The wealthiest people are typically entrepreneurs. They then hire the folks with fancy degrees to work for them.

This election year, the economic focus seems to be on the "middle class". Strange, because if you really think about it, the middle class is really several "classes" in and of itself. Where do you fall in the U.S. social class rankings and WHICH middle class are all the pundits referring to?

How do you fit into the income/social class in the United States?

Upper (old money/privileged upbringing/ivy league school)
Upper-Middle (Higher degree than a BA/BS)
Middle (white collar professional degree)
Traditional Middle (working - blue/pink collar -4 year college degree)
Working (no college degree)
Poor (HS, GED)



I consider myself in the traditional middle class.
 
I'm your typical parisate but I put prefume and dress up.
 
None of the above.

Middle class by income (although taxable income is below poverty level), some college and I'm retired due to disabilities. As an enlisted member of the Armed Forces, I was well under the poverty level for most of my career.
 
I look at these things a lot differently, at least in my opinion.
Last year I was making $25k a year, just bought my house, living well enough.

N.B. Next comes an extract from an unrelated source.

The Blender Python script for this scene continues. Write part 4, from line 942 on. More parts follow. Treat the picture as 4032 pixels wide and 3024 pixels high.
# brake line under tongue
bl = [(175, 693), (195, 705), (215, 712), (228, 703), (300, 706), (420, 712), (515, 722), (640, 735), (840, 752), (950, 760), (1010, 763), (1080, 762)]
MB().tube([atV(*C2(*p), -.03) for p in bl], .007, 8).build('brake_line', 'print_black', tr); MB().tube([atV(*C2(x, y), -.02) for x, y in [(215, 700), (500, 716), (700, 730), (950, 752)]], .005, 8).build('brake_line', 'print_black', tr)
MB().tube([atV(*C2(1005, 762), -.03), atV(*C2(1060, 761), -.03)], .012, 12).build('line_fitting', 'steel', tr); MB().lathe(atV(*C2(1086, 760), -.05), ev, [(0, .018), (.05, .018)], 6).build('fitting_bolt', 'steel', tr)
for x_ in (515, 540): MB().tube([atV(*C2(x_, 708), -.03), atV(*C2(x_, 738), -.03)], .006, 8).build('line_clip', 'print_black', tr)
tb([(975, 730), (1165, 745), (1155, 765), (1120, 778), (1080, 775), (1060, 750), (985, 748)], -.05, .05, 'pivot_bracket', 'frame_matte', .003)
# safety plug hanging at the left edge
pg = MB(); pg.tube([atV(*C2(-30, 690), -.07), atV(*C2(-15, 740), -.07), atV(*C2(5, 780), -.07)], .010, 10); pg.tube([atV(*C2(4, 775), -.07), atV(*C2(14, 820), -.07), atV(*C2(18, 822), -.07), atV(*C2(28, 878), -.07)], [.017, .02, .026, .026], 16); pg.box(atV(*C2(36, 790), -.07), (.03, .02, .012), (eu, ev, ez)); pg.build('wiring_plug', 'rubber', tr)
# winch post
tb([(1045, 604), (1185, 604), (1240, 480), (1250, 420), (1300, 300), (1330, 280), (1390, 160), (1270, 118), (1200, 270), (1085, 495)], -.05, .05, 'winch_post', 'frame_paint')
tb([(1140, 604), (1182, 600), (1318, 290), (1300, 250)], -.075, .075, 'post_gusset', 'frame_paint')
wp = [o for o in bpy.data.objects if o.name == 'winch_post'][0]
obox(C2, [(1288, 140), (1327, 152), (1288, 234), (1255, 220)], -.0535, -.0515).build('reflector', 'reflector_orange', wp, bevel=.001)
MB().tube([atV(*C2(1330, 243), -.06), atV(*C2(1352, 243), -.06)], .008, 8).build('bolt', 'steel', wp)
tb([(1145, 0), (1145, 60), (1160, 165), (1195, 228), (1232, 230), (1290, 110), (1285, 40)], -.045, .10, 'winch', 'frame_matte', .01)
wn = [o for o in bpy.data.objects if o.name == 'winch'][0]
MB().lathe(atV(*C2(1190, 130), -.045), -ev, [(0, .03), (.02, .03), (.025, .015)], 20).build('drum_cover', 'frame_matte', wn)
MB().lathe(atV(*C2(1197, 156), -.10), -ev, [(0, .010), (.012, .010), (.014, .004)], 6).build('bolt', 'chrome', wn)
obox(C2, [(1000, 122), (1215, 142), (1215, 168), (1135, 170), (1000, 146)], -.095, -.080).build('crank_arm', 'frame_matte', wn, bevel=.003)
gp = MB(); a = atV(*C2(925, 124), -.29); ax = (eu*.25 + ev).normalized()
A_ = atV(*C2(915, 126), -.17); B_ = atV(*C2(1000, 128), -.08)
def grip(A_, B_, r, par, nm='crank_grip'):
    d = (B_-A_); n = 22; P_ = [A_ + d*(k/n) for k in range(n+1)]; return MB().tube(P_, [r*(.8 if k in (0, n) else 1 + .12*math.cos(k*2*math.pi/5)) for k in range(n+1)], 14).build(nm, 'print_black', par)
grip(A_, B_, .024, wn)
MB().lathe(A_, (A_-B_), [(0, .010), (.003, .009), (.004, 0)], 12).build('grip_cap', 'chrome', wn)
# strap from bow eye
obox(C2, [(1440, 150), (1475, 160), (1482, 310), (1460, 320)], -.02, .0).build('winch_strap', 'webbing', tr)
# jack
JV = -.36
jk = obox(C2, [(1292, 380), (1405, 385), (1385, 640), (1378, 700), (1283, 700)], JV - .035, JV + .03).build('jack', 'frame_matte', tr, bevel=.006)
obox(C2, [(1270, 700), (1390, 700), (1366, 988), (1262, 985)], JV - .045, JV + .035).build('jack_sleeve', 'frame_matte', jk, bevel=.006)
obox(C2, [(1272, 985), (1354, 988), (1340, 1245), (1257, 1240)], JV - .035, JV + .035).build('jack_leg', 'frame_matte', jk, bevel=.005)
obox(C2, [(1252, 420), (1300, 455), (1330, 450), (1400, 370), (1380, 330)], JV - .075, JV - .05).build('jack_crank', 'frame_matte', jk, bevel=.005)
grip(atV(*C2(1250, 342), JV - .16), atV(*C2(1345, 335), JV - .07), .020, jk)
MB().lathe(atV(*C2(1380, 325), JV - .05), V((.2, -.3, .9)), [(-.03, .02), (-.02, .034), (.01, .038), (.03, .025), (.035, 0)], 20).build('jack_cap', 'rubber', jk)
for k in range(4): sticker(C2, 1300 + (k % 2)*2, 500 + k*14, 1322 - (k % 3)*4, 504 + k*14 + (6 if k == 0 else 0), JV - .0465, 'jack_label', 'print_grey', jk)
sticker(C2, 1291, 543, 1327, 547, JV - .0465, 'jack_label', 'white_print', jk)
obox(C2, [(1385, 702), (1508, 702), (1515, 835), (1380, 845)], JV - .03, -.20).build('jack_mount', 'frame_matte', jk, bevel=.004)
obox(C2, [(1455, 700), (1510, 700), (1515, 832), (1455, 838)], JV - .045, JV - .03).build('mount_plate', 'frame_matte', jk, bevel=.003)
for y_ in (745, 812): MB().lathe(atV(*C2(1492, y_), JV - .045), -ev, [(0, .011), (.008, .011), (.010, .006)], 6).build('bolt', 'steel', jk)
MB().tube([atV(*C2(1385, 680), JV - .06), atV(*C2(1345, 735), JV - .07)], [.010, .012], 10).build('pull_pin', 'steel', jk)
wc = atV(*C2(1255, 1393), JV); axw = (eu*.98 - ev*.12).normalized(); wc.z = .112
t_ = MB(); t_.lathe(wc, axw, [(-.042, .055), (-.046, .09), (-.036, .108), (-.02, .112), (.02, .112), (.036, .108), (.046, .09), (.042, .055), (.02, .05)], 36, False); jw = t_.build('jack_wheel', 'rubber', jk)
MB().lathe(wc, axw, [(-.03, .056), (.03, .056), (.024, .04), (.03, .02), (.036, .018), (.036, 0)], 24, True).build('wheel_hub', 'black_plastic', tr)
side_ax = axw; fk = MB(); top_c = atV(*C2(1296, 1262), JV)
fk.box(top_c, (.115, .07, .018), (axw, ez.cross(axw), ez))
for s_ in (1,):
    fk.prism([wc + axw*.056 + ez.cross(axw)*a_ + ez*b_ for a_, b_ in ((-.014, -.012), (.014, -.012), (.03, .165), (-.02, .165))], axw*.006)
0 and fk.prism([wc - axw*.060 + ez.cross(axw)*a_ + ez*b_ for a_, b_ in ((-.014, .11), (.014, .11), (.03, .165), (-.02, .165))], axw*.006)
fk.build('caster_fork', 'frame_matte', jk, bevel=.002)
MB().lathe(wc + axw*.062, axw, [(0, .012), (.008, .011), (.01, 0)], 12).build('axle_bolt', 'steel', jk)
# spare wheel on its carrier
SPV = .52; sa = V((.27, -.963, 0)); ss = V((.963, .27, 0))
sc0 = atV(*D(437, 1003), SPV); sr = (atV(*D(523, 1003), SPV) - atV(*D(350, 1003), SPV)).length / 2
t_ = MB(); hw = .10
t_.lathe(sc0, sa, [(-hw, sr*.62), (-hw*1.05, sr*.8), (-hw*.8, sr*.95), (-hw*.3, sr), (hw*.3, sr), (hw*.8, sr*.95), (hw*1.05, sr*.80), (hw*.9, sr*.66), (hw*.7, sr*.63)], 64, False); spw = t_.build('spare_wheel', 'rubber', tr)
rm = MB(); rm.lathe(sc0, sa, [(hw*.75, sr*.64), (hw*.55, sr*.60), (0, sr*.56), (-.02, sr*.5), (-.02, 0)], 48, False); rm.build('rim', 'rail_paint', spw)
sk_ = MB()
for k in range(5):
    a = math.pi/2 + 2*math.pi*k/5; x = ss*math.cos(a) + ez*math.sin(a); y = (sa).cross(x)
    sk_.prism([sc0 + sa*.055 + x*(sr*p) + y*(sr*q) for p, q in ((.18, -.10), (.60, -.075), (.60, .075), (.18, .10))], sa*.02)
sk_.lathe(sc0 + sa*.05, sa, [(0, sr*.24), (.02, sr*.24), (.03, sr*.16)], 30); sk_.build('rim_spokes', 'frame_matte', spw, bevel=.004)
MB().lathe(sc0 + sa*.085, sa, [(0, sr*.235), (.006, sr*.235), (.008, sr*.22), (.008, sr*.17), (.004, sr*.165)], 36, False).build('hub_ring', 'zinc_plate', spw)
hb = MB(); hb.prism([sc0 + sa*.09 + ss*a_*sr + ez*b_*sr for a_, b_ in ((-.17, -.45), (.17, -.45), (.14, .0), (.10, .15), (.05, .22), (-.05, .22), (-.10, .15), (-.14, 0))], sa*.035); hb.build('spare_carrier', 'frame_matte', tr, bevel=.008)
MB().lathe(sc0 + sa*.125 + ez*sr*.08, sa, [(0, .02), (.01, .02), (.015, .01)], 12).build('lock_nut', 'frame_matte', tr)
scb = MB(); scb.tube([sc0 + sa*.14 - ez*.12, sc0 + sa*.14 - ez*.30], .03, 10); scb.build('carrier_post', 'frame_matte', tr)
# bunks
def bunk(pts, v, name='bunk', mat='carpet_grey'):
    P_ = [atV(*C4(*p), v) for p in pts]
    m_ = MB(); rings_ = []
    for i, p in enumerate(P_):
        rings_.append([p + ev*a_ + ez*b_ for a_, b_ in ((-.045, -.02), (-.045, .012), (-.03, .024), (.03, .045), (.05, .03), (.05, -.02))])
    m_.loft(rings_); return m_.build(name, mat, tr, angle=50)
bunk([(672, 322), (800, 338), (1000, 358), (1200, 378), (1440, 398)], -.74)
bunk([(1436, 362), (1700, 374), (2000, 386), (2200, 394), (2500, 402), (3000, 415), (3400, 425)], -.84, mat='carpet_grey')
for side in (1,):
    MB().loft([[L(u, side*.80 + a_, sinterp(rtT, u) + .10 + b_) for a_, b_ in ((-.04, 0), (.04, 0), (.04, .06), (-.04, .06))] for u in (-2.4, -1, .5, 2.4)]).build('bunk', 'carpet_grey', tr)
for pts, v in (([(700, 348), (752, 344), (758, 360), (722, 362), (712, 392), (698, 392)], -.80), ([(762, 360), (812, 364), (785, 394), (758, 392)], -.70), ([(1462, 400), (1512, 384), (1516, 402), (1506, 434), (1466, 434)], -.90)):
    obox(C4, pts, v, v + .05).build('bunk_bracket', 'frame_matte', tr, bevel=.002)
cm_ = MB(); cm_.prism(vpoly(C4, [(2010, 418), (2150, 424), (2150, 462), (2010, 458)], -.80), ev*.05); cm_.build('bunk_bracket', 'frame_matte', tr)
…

While some of my new neighbors were earning twice or more than I was and they were loosing their house.

What class does that make us?

The INTELLIGENT class ;)

I think all this talk of Class can be summed up by saying, you either have Class or you want "class" warfare.

Equal opportunity vs Equal results
 
Right now we're just below the poverty level, and I'm not sure if my parents are ever going to get out of that, I hope so, but I can't say they are for sure. I am currently going to school, and will hopefully be on my own making much more money than what my parents live off of right now soon enough.